23 December 2001 Sunday morning

10:40 Already on the train this sunny morning after unpleasant dreams of being allocated someone else's room (at some kind of conference?) - then visiting some canal boats accessible through a tunnel - and then being taken to a dreadful outbuilding of a farm with a damp stone floor and no space for my books... when I awoke from this in near darkness my own room seemed to be also an awful place - I had to get up and look out at the street outside to assure myself that I was indeed in my pleasant London flat and not in some prison-like hovel... but perhaps it is one, I thought to myself, and I've become too used to it to notice...?

I felt uneasy but slept again until I woke to find the sun shining on my face and the weather forecaster saying it won't last beyond the morning. So I did a little yoga then dashed for the train leaving half my breakfast uneaten.

11:44: On a seat overlooking Kenwood ponds in bright sunshine and little wind. No clouds, pale blue sky, dry air - and there is a feint blueish mist over the ponds in the dark shadows cast by tall trees beyond the water (which looks black in this light). That's why I stopped - to note the beauty of the branches of nearby trees glinting against the dark blue mist beneath the dazzling brightness of the low winter sun. Etc. ('Etc.' indicates the whole scene - too much and too marvellous to describe.)

An eighteenth century composed landscape persists here - unmarked by the social horrors of the slave-trading and mechanical industry which may have accompanied and financed it... Would it be wise (or just spiteful?) to exhibit, in such contrived beauty spots, the poverty, slavery and exploitations that made them possible?... No, no.

'I say garARGE ' says a small and lively boy who walks past. But 'I say GARRidge' says the man he is talking with, probably his father.

Many of the visitors here this sunday morning look to me to be prosperous working-class people who are in the process of adopting middle-class clothes, leisure-habits and pronunciations. The slavery is gone and with it a world of working-class liveliness, despite oppression. But this more prosperous world is also lively - though it may be too new, yet, to seem beautiful.

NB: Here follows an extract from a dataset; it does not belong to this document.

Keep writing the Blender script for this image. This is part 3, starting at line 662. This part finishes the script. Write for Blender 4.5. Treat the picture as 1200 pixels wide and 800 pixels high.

My fingers are freezing so I get up and go.

12:47 Station. I bought a big bag of fruit and vegetables from the street trader outside.

I feel exceptionally well in this dry frosty air and with the crunch of half-frozen ground underfoot. Aches and stiffnesses (after falling as I tried to jump onto a moving bus platform two days ago) are forgotten. On the frozen mud I can choose any path - or leave the paths altogether, as on a dry summer day. I sometimes think I am not made for fenced paths but for the desert - as well as for the forest and the sea shore. Just now, out of the wind and with the sun gently warming my cheek and my hand, I feel at ease in the world and happy to be here awaiting a train and writing this and thinking life is perfect as it is (when body state is in accord with conditions - is that it?)... and now the train arrives...

...inside the train, propelled and warmed by electricity, I am happy to look yet again at these very familiar views across the rooftops of London. The colours and the forms and skies look new each time I travel this almost daily journey - not a journey to work but to its antidote...

The train accellerates with a slight jerk as the power supply changes from overhead wire to third rail...

And already it's at my station and I get out and walk home with the big bag of things to eat during the christmas holiday - though for me it is an opportunity to do some writing while others enjoy or endure the festivity, or celebrate the nativity (or work in service industry).

As I walked over the footbridge I saw a man with a carton of hot tea walking across the railway track and stepping without evident fear or care over the electrified third rails as he came to them. He is not like the rest of us.